I absolutely loathe my supervisor. I get physically ill when I see her face, my stomach starts to hurt and I honestly have anxiety attacks because of her....this hatred I have for her is making my life a nightmare.
I've been with this company for almost 20 years, and this woman since coming to my department has been on a mandate to get me fired. She can't control me and she's extremely controlling.
We both came through the company around the same time, I just happen to work throughout the company vs staying in one department like she has and I know more than she does and it kills her to know end, knowing this about me. So when I challenge her on issues that she's unfamiliar with, it angers the heck out of her, but I'm not going to dumb myself down just to make this woman feel good. I'm never disrespectful, I just bring up the backend of our business that she's not familiar with when challenged about things......Needless to say, she resents the heck out of me for this knowlege, so I've become a target and although I keep moving, last week she finally got me.

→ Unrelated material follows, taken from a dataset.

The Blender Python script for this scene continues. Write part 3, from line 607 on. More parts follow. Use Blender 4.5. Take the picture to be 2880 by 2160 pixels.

I had made a huge mistake on an account we had and although I had time enough to correct the mistake, she wouldn't allow me to do it, so the client got burnt. Now she's running around the office trying to find a way to make this mistake a firing offense. We're going on 2 weeks of her trying to find something about this to get me fired. Meanwhile, I'm stuck trying to work each day, knowing this woman has escalated my mistake to the highest level of authority at the company. I'm sad, I'm confused, I'm worried, I'm at a complete loss on how to deal with this cloud over my head each day.
Meanwhile, she's gloating around the office, on breaks, I mean the lady is on a cloud of sheer happiness. I just wish I had someone to tell me, that a aged 56 year old woman will be okay......despite a future of finding a good job again.